Problem statement =
Pick out the lines containing "plankmat".

Collected material =
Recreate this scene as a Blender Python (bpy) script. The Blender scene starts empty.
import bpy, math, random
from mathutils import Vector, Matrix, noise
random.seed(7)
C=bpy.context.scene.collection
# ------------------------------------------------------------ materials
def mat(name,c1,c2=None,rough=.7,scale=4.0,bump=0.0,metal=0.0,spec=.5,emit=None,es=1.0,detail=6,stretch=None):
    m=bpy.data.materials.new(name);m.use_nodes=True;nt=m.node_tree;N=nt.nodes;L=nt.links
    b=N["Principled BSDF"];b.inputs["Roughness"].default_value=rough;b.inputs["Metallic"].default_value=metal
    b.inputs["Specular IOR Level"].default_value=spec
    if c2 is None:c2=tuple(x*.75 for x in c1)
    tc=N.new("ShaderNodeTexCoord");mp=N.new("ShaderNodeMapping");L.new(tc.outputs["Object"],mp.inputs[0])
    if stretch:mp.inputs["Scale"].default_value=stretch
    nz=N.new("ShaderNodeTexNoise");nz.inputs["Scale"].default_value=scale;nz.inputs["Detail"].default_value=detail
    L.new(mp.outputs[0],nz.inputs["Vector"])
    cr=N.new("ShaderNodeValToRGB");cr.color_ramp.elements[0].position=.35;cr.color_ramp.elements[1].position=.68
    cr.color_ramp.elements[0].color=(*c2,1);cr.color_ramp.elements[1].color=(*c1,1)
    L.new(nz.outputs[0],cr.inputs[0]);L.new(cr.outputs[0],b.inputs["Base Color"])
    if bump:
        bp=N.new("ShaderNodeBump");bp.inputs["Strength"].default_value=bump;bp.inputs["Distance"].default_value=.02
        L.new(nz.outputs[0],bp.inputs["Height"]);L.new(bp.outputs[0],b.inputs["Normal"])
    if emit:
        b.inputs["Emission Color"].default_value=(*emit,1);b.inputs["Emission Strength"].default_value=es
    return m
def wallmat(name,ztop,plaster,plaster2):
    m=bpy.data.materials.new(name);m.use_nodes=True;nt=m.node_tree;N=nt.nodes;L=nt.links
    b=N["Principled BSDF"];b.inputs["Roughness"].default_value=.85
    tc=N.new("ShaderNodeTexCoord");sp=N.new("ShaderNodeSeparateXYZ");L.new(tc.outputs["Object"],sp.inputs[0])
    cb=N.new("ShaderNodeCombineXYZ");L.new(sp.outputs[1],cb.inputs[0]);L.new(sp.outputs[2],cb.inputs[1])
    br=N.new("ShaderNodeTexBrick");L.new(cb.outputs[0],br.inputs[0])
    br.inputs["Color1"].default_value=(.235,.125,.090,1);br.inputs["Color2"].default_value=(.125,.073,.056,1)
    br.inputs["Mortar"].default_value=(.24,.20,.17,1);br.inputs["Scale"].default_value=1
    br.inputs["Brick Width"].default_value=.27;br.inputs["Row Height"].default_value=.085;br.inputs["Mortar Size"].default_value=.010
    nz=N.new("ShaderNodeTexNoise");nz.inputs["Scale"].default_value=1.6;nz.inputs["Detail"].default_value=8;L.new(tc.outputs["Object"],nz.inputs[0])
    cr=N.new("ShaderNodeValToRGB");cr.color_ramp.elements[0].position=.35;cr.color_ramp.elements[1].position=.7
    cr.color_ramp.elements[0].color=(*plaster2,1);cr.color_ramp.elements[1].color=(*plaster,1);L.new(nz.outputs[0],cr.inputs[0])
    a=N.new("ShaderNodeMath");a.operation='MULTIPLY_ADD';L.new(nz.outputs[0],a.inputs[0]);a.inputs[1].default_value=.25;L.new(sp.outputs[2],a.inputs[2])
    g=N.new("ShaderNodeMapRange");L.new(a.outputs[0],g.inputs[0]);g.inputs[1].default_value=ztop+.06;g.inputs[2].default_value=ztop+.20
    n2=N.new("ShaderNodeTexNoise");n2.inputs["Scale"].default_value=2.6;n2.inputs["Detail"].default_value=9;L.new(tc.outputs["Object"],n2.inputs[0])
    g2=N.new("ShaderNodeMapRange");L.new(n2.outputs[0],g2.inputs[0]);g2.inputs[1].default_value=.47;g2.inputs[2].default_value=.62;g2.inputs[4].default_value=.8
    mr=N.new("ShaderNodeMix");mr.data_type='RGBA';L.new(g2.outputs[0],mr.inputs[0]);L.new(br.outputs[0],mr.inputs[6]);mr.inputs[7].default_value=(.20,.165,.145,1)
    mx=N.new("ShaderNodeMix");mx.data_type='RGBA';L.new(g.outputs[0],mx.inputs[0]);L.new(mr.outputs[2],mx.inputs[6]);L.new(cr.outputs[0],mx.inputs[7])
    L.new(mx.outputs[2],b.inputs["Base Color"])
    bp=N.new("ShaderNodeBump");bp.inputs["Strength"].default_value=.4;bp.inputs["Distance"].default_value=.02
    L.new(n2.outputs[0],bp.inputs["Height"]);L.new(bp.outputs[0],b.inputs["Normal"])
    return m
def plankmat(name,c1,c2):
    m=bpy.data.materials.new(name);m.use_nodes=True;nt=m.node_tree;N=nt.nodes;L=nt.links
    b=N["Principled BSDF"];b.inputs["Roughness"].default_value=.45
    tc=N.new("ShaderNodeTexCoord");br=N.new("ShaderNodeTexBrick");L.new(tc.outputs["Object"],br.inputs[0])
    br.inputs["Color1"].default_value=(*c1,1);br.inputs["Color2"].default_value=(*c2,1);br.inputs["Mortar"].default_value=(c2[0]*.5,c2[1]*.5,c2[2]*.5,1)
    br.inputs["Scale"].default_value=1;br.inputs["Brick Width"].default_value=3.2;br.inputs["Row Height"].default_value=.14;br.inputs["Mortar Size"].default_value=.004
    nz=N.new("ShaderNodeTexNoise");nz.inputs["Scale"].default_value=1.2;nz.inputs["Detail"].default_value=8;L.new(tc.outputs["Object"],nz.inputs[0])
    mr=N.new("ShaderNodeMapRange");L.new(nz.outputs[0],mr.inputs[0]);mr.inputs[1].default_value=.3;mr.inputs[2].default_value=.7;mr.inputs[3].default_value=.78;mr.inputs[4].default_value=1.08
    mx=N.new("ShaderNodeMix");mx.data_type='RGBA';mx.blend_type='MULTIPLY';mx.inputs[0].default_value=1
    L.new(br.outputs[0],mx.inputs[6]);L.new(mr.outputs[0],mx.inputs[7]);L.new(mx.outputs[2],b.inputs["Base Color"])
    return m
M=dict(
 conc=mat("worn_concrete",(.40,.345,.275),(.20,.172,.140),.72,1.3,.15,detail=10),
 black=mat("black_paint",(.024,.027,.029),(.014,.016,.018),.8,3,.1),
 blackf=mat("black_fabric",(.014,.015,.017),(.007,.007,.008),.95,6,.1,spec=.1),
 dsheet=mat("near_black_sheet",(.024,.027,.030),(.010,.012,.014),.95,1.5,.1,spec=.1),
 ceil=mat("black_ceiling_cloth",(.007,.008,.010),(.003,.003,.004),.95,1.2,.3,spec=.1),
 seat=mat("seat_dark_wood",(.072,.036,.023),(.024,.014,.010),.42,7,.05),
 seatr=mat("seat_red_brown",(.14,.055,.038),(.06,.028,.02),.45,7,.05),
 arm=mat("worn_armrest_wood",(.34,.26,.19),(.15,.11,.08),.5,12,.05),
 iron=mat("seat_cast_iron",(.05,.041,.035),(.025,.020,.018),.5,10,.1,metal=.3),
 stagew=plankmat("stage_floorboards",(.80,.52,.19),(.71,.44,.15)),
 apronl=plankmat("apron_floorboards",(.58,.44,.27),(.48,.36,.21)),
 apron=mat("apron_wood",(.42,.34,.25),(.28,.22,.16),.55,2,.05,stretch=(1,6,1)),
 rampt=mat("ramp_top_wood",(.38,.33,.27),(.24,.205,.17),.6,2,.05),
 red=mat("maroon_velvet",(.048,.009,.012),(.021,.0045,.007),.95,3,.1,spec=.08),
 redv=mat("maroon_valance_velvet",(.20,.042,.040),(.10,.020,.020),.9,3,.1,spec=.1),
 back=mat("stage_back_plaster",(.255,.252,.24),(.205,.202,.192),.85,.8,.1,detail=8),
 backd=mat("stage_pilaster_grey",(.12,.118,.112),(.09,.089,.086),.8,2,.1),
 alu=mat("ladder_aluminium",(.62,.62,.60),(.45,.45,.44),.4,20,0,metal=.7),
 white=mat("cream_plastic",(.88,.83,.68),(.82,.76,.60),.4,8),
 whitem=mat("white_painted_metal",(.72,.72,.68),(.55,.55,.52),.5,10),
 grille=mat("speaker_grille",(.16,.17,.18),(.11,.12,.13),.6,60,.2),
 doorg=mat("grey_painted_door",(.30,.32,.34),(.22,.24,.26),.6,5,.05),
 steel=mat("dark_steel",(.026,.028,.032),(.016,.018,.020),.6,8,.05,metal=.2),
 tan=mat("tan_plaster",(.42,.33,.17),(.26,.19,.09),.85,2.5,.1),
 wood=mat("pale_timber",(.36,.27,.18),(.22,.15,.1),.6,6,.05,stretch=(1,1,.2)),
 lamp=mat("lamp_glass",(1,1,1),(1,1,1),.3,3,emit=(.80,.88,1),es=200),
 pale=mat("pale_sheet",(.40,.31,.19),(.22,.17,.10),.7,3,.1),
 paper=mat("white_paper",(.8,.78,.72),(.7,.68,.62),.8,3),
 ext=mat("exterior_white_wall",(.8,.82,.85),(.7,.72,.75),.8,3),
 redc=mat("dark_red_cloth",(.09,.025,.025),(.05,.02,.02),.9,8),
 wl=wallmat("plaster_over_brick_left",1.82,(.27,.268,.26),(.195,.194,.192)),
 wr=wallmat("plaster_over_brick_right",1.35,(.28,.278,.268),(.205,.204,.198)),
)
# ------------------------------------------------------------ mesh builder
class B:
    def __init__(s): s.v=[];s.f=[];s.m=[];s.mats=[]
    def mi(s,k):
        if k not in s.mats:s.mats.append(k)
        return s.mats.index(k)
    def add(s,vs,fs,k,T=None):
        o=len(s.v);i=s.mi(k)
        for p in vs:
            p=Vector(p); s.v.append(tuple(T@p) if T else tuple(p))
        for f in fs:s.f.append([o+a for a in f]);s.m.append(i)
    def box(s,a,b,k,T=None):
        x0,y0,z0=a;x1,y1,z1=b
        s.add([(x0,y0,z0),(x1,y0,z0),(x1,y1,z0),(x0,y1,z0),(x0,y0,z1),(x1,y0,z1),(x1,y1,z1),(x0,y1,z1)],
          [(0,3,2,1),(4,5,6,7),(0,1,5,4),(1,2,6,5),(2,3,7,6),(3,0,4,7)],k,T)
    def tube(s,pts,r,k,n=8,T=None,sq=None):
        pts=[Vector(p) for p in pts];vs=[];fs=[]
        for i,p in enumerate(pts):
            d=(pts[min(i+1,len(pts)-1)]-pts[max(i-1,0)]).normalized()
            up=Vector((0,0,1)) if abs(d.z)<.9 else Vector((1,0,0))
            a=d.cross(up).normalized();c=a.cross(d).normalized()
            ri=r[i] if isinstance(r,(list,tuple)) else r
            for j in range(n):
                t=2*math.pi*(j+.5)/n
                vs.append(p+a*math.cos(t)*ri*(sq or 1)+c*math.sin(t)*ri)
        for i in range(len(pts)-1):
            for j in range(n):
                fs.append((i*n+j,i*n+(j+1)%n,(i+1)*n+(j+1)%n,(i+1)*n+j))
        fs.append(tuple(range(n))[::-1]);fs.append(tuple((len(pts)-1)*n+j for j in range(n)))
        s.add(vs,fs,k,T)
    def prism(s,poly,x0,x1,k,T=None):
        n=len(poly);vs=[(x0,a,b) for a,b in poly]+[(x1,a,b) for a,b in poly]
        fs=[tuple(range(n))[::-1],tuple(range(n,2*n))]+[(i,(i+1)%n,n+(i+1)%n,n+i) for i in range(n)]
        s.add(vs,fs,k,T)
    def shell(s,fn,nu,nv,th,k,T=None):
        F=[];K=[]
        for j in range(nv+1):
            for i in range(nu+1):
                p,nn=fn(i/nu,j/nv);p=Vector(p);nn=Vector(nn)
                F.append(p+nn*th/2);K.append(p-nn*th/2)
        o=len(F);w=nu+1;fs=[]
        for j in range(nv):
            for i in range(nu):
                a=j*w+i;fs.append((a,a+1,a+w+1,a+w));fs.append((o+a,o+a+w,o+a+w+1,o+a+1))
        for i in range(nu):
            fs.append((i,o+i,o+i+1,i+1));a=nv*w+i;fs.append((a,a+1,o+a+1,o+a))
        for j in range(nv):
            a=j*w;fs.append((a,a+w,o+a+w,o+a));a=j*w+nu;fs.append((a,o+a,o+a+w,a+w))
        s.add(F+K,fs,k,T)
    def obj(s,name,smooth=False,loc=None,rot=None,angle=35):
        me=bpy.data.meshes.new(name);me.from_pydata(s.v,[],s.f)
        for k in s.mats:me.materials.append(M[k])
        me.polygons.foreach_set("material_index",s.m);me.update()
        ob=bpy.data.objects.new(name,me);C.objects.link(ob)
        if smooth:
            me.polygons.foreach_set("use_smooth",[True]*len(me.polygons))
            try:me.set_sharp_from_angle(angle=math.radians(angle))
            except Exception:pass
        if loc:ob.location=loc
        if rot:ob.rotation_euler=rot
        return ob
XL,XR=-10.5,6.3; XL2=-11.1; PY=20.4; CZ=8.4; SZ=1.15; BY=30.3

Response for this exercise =
def plankmat(name,c1,c2):
 stagew=plankmat("stage_floorboards",(.80,.52,.19),(.71,.44,.15)),
 apronl=plankmat("apron_floorboards",(.58,.44,.27),(.48,.36,.21)),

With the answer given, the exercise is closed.